Friday, May 12, 2006

Culture: organisational learning masterclass with Nancy Dixon

Sarah Cummings blogged about the masterclass with Nancy Dixon we both attended. This photo is from the vodcast I did with her afterwards. Reading Sarah's ideas, I thought it would be nice to blog my own. First of all it is so different to attend a master class as compared to reading one of her books called common knowledge. Even though I could relate very well to the book, the 'live' stories made me see different things, as I started comparing them to the way we often work.

The underlying principles of her organisational learning work are:
* Problem-based- working from a specific issue or problem (not learning for the sake of learning)
* Peer to peer - most learning takes place between peers
* Conversation-based rather than written (same reason as above, most learning takes place through conversations)
* Learning before, during and after- an event of sequence of events
* Working with small groups- for effective learning
* Using life connectors - necessary to connect and link people, rather than using databases
* Have a sufficient understanding of the industry- in other to be able to understand the ways they work

I was particularly struck by the different of working from problems- onwards to learn as compared to the regular organisation of workshops and trainings around themes, as is customary in development work. Working from actual situations, learning is so much more situated in practice automatically.

Then I was triggered by the remark she made not to link learning processes to monitoring and evaluation processes meant to account to stakeholders. In development, a lot of effort goes into thinking how to combine the two- with the obvious inherent dilemma that evaluation processes for accountability purposes undermine trust and focus on what doesn't work. So I found it refreshing to hear a completely different opinion.
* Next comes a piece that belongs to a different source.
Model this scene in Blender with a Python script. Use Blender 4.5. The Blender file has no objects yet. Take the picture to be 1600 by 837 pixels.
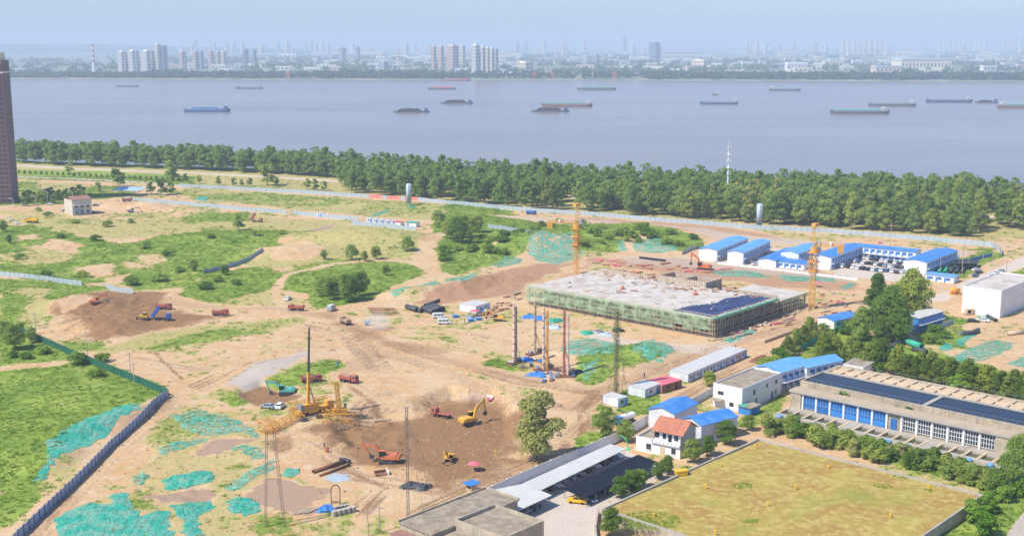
import bpy, math, random
import numpy as np
from mathutils import Vector, Matrix

R = random.Random(11)
NR = np.random.RandomState(5)
pi = math.pi
rad = math.radians
SC = bpy.context.scene
COL = SC.collection

# ------------------------------------------------------------------ camera, sky, sun, exposure
CAM_H = 105.0
HAZE_D = 0.00016
HAZE_C = (.68, .81, .97)
CAM_F = 1900.0                      # focal length in pixels of a 1600 px wide frame
PITCH = math.atan((418.5 - 65.0) / CAM_F)
cd = bpy.data.cameras.new('camera')
cd.sensor_width = 36.0
cd.lens = 36.0 * CAM_F / 1600.0
cd.clip_start = 1.0
cd.clip_end = 60000.0
cam = bpy.data.objects.new('camera', cd)
cam.location = (0, 0, CAM_H)
cam.rotation_euler = (pi / 2 - PITCH, 0, 0)
COL.objects.link(cam)
SC.camera = cam

SUN_EL = rad(51)
SUN_TO = Vector((-0.86, -0.50, 0)).normalized()      # horizontal direction towards the sun
w = bpy.data.worlds.new('World')
SC.world = w
w.use_nodes = True
wn = w.node_tree
wn.nodes.clear()
sky = wn.nodes.new('ShaderNodeTexSky')
sky.sky_type = 'NISHITA'
sky.sun_disc = False
sky.sun_elevation = SUN_EL
sky.sun_rotation = math.atan2(SUN_TO.x, SUN_TO.y)
sky.altitude = 50
sky.air_density = 1.0
sky.dust_density = 0.7
sky.ozone_density = 3.0
bg = wn.nodes.new('ShaderNodeBackground')
bg.inputs['Strength'].default_value = 0.14
wo = wn.nodes.new('ShaderNodeOutputWorld')
tn = wn.nodes.new('ShaderNodeMix'); tn.data_type = 'RGBA'; tn.blend_type = 'MULTIPLY'
tn.inputs[0].default_value = 1.0; tn.inputs[7].default_value = (.62, .745, .98, 1)     # bluish summer air, the same over the whole sky
wn.links.new(sky.outputs[0], tn.inputs[6])
wn.links.new(tn.outputs[2], bg.inputs['Color'])
wn.links.new(bg.outputs[0], wo.inputs['Surface'])

sl = bpy.data.lights.new('sun', 'SUN')
sl.energy = 4.3
sl.angle = rad(0.6)
sl.color = (1.0, 0.93, 0.80)
so = bpy.data.objects.new('sun', sl)
COL.objects.link(so)
sv = Vector((SUN_TO.x * math.cos(SUN_EL), SUN_TO.y * math.cos(SUN_EL), math.sin(SUN_EL)))
so.rotation_euler = sv.to_track_quat('Z', 'Y').to_euler()
so.location = (0, 0, 300)

SC.view_settings.view_transform = 'Standard'
SC.view_settings.look = 'None'
SC.view_settings.gamma = 1.0
SC.view_settings.exposure = 0.36
SC.view_settings.use_curve_mapping = False
cy = SC.cycles
cy.use_denoising = True
cy.max_bounces = 5
cy.diffuse_bounces = 2
cy.glossy_bounces = 2
cy.transmission_bounces = 2
cy.volume_bounces = 2
cy.transparent_max_bounces = 8
cy.sample_clamp_indirect = 4.0
cy.caustics_reflective = False
cy.caustics_refractive = False

# ------------------------------------------------------------------ projecting photo pixels onto the site
_c, _s = math.cos(PITCH), math.sin(PITCH)
def G(px, py, z=0.0):
    a = (px - 800.0) / CAM_F
    b = (418.5 - py) / CAM_F
    dy = _c + b * _s
    dz = -_s + b * _c
    t = (z - CAM_H) / dz
    return (a * t, dy * t)
def GV(px, py, z=0.0):
    x, y = G(px, py, z)
    return Vector((x, y, z))
def Gpoly(pts, z=0.0):
    return [G(p[0], p[1], z) for p in pts]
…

Finally, at the end of the Master Class everyone was asked to present one thing they learned during the session back to the group. The answers were so wide apart... So you learn (and take out) in connection to your own learning questions. Since this group of people hardly knew each other (uhm.. apart from some people- was nice to meet some of the ecollaboration people!), the answers will logically be wide apart. In the case of a session with a mature CoP- the answers would likely be closer.

1 comment:

Sarah Cummings said...

Hi Joitske

Interesting to see that your impressions of the Masterclass were more profound than mine! Probably because you knew Nancy's work before starting - well, lets hope that's the reason! Like your summary of Nancy's work.